Dikkat spoiler içerir!
2024 yılında Nadim Güç’ün yönetmenliğini üstlendiği Mukadderat, toplumun kadınlara biçtiği rollerle bireysel özgürlükler arasındaki çatışmayı ele alan bir dram filmi. Kastamonu’nun Cide kasabasında geçen hikaye seyirciyi, geleneksel değerlerin ağır bastığı bir ortamda, kişisel mücadelelerin en insani yanlarına tanıklık etmeye davet ediyor.
Filmin merkezinde, eşini ani bir şekilde kaybeden Sultan karakteri var. Nur Sürer’in hayat verdiği Sultan, yalnızlık korkusuyla bir yandan yeni bir başlangıç yapmaya çalışırken bir yandan da kasabanın dar kalıplarına meydan okuyor. Sultan’ın eşi öldükten sonra verdiği evlenme kararı, çocukları Nevzat ve Reyhan ile çatışmasına yol açıyor. Aile içi bu gerilim, aslında daha geniş bir toplumsal meseleye işaret ediyor: Kadınların kendi hayatları üzerinde söz sahibi olma mücadelesi.
İRADE VE DAYANIŞMA
Sultan sadece yeni bir eş arayışıyla değil, aynı zamanda ekonomik bağımsızlık kazanma yolunda da bir dizi adım atıyor. Evini pansiyona çevirip pazarda tezgah açan Sultan, çevresindeki kadınlara ilham veriyor ve onların da benzer bir uyanış yaşamasını sağlıyor. Sultan’ın hikayesi üzerinden, kadınların toplumsal dönüşümün öncüsü olabileceği de vurgulanıyor. Film, “kader” kavramını sorgularken insan iradesinin ve dayanışmanın gücünü gözler önüne seriyor.
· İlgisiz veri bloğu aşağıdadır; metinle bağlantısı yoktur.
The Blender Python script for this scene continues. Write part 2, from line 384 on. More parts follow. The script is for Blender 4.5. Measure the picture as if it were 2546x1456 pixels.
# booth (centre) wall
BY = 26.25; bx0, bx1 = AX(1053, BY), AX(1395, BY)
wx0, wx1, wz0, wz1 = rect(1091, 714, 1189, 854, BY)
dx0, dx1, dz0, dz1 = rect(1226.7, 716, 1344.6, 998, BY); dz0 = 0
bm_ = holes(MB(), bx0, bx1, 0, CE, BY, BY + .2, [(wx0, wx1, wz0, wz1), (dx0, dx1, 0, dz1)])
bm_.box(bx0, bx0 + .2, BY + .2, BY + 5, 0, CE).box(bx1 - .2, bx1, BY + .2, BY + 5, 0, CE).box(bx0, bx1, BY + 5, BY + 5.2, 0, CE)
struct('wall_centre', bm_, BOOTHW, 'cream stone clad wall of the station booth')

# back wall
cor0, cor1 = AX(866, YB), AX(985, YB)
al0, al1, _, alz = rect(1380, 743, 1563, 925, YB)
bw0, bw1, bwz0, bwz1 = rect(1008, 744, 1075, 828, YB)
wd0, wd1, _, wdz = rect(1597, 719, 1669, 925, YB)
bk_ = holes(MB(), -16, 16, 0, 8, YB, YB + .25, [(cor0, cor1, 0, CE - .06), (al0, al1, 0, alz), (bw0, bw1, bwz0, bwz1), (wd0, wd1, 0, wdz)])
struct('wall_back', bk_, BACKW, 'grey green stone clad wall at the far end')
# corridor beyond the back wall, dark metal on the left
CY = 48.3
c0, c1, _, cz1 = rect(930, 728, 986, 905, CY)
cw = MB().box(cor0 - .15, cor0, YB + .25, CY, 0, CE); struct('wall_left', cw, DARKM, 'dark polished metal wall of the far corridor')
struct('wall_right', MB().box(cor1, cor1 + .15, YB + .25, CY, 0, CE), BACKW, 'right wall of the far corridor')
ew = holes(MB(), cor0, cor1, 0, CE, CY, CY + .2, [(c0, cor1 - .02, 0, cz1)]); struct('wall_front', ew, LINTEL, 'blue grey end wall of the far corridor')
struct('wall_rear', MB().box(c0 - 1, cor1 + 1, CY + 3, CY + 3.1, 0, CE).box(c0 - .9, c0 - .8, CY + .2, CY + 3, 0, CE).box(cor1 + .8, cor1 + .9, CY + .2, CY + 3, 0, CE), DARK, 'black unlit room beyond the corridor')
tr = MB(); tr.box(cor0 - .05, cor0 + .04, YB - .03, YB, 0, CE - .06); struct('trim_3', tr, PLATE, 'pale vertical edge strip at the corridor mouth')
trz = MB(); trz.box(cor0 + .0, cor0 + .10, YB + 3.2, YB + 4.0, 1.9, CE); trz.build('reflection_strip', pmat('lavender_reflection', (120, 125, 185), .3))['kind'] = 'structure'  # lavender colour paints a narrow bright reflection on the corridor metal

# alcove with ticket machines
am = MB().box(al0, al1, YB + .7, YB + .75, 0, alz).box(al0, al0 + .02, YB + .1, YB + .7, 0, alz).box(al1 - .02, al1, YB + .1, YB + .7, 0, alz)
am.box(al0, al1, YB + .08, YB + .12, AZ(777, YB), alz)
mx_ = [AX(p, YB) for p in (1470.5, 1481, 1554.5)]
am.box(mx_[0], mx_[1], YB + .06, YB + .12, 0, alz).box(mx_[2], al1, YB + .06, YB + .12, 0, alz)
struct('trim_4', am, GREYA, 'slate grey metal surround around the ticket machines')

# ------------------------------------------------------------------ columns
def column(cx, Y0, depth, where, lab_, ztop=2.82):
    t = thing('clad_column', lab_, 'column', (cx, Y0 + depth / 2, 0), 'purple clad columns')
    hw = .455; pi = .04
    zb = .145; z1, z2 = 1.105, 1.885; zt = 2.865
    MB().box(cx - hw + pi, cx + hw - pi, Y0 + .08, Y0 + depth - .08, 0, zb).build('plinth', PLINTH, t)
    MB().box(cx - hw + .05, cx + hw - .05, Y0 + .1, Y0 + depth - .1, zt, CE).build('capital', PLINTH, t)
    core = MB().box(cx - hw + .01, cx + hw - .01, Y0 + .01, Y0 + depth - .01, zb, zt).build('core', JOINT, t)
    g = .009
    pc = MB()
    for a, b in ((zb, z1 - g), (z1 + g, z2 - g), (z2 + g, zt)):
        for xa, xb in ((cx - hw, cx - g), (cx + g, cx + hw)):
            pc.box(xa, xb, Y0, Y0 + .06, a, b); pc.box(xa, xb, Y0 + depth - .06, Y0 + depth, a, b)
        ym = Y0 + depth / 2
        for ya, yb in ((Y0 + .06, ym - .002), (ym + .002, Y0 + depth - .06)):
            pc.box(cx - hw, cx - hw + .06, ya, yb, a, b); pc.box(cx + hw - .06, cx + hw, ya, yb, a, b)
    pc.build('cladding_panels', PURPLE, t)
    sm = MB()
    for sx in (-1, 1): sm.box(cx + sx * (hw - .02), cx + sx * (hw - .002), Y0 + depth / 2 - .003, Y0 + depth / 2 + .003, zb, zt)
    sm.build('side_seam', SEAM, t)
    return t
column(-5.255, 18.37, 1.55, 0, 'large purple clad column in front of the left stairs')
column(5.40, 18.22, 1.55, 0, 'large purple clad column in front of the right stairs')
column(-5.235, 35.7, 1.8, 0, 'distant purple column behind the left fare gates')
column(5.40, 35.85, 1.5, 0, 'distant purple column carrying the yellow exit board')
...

Nadim Güç, yönetmenlikte detaylara verdiği önemle dikkat çekiyor. Kastamonu’nun sakin doğası ve kasabanın sıcak renkleri, hikayenin hem huzurlu hem de çatışmalı atmosferine katkı sağlıyor. Kamera açıları ve yakın çekimler, karakterlerin iç dünyasını seyirciye başarıyla aktarıyor. Özellikle Sultan’ın duygusal iniş çıkışlarını anlatan sahnelerde, görsel anlatım, filmin duygusal gücünü katlıyor.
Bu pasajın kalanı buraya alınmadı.